Do you have any vibration through the handlebars or seat that started about the same time as the roller issue?
Mills
no vibrations... what do you mean by crank end play, how do i check it?
Yamahasrx700
Member
Did the Can raise your operating rpm?
not realy, but my clutching has a slight overrev, how would rpm affect the rollers?
culvert
New member
My 600MtnMx (twin) would only get 1000kms to a set of rollers. Those twins where hard on primary parts my dealer told me. Did you shim or replace the black pucks that are on the spider? They wear and cause alot of issues.
didnt shim them, but they werent too bad, the clutch that is on it now had low miles on it...
bluehammer
New member
Cracked spider?
yamaholic22
Active member
It is a harmonics issue with the yamaha twins, they are undoubtedly harder on clutch components. As mills said, things such as excess crank runout, running poor quality fuel, and overrevving can all amplify the harmonics and cause extremely rapid part failures. Check the crank runout with a dial indicator and make sure it is within spec for that engine. Run premium fuel and see if that makes a difference, and for SURE add weight to those 8AB's to make it stop overrevving. For all you know that overrev is causing the engine to operate right at one of its natural frequenices, which is causing hell for the clutch components.
what exaclty is the crack run out, how do i check it, you say with a dial indicator, but what is it that im checking for, like the lobing on the end of the crank where the clutch sits or basicly is it is bent or??? and if it isnt within spec. is there anything i can do about it?
Srxspec
Your #1 performance shop!
Buy a new clutch! You simply can not rebuild the clutches on Yamaha twins. We found this out many years ago! We would replace weights and rollers and the bushings accordingly when they were wore out and 400-500 miles later the weights and rollers would be shot again! Once the clutch on a twin cylinder wears out those components it's time to just throw the clutch away and pickup a cheap used one off of a triple cylinder sled! You can try to keep replacing components on your existing sled, but it will be a never ending battle!
crank run-out
Hoffman,
To check crank "end-play' or "run-out" you need to take your primary clutch off. Second you need to find a good dial indicator capable of measuring down to 0.0005". Set the end of the dial indicator pointer on the crank stub (portion of the crank that the primary clutch covers). Zero-out the dial indicator. Third, have someone slowly turn the engine over. As the crank spins the dial indicator will show you how much the crank moves up/down due to being bent, bearings worn or the surface of the crank being damaged. I think the max crank "run-out" on your sled should be no more than 0.006". You may want to check the tech page to make sure. Also, take a look at the inside diameter of your primary clutch where it mates to the crank - is it damaged?

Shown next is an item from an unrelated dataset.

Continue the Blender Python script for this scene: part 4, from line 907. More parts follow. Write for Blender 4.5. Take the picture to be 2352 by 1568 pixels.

If you have checked everything being suggested and still don't find anything obvious then it is probably time to replace the clutch.
Mills
Hoffman,
To check crank "end-play' or "run-out" you need to take your primary clutch off. Second you need to find a good dial indicator capable of measuring down to 0.0005". Set the end of the dial indicator pointer on the crank stub (portion of the crank that the primary clutch covers). Zero-out the dial indicator. Third, have someone slowly turn the engine over. As the crank spins the dial indicator will show you how much the crank moves up/down due to being bent, bearings worn or the surface of the crank being damaged. I think the max crank "run-out" on your sled should be no more than 0.006". You may want to check the tech page to make sure. Also, take a look at the inside diameter of your primary clutch where it mates to the crank - is it damaged?
If you have checked everything being suggested and still don't find anything obvious then it is probably time to replace the clutch.